Pan deimlodd fyned ymaith Dduw

Cyfododd gledd i ladd ei frawd;

Mae sŵn yr ymladd ar ein clyw,

A'i gysgod ar fythynnod tlawd.

 

Mae'r hen delynau genid gynt,

Ynghrog ar gangau'r helyg draw,

A gwaedd y bechgyn lond y gwynt,

A'u gwaed yn gymysg efo'r glaw

 

Why must I live in this grim age,

When, to a far horizon, God

Has ebbed away, and man, with rage,

Now wields the sceptre and the rod?

 

Man raised his sword, once God had gone,

To slay his brother, and the roar

Of battlefields now casts upon

Our homes the shadow of the war.

 

The harps to which we sang are hung,

On willow boughs, and their refrain

Drowned by the anguish of the young

Whose blood is mingled with the rain.

Although resistant to enlisting, by 1916 the family were told that they had to send one of their sons to join the British Army. Hedd Wyn enlisted rather than having to see his younger brother Robert sent to war. Like 280,000 other Welshmen he was conscripted to fight in the first world war. In 1916 he went to join the Royal Welch Fusiliers and was sent to the front in June 1917. On July 31,1917 in Flanders at Pilkem Ridge, near Ypres in Belgium he was hit by a shell and mortally wounded.

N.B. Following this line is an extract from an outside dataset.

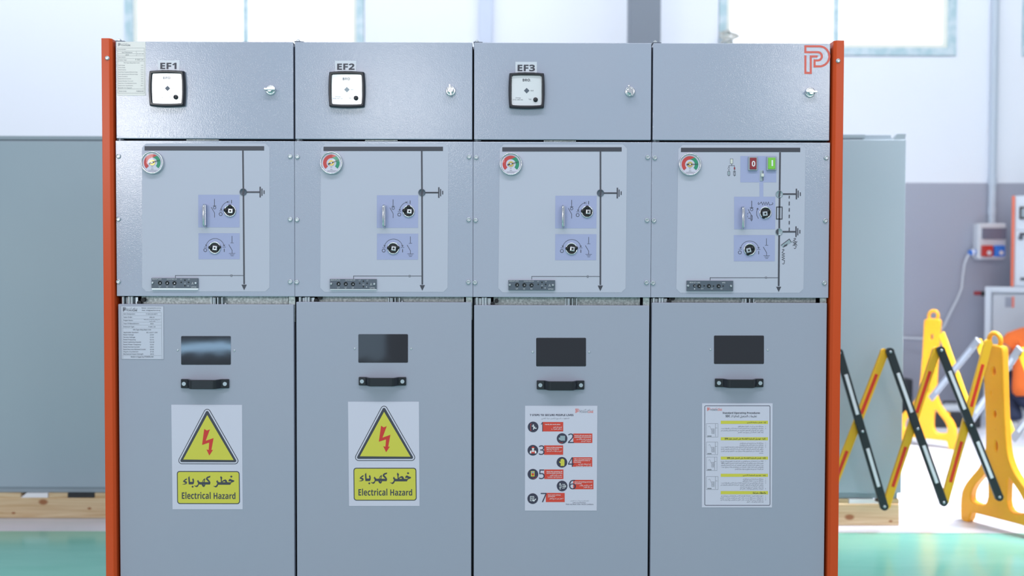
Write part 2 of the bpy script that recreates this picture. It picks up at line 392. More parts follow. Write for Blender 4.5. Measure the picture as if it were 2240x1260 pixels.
LOGO_A = [(210, 235), (210, 110)] + arc(505, 323, 213, 90, -90, 24) + [(405, 536), (405, 410)] + arc(472, 322, 88, -90, 90, 14) + [(210, 234)]
LOGO_B = [(210, 300), (210, 675), (325, 675), (325, 325), (470, 325)]
def draw_logo(pen, x0, y0, x1, y1, w=44):
    f = lambda q: (x0+(q[0]-188)/530*(x1-x0), y0+(q[1]-88)/610*(y1-y0)); k = (x1-x0)/530
    pen.stroke([f(q) for q in LOGO_A[:-1]], w*k, True); pen.stroke([f(q) for q in LOGO_B], w*k)

# ------------------------------------------------------------------ switchgear row
ZT = 1.862; ZU = 1.5922; ZM = 1.5863; ZN = 1.1513; DEPTH = 0.95
def zat(px, py): return at(px, py, 0).z
def xat(px, py): return at(px, py, 0).x
DOOR_TOP = [665.0, 660.3, 667.5, 662.0]
BAYS = []
bay_label = ['grey switchgear cabinet tagged EF1 at the orange end panel beside the nameplates',
             'grey switchgear cabinet tagged EF2 between the EF1 and EF3 cabinets',
             'grey switchgear cabinet tagged EF3 whose door carries the red seven-step poster',
             'grey switchgear cabinet with red and green push buttons and an outlined P logo']
def screw(name, x, y, z, r, parent, material=None):
    m = MB().lathe((x, y, z), (0, -1, 0), [(0, 0.0022), (r*0.45, 0.0022), (r*0.55, 0.0045), (r*0.9, 0.0035), (r, 0.0)], 16)
    m.cyl((x, y-0.001, z), (x, y-0.003, z), r*0.42, n=6)
    return obj(name, m, material or M_ZINC, parent)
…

Only weeks later, on 6 September 1917, at the 1917 National Eisteddfod Chairing of the Bard ceremony the winning poem was named as Yr Arwr (The Hero), written under the nom-de-plume Fleur-de-Lis. But no one stepped forward to accept the honour and it was discovered that Fleur-de-Lis was none other than Hedd Wyn. Evan Rees, known by the bardic name Dyfed, Archdruid of the National Eisteddfod of Wales announced that the festival be now referred to as "Eisteddfod y Gadair Ddu" ("The Eisteddfod of the Black Chair"). The empty chair was draped with a black cloth.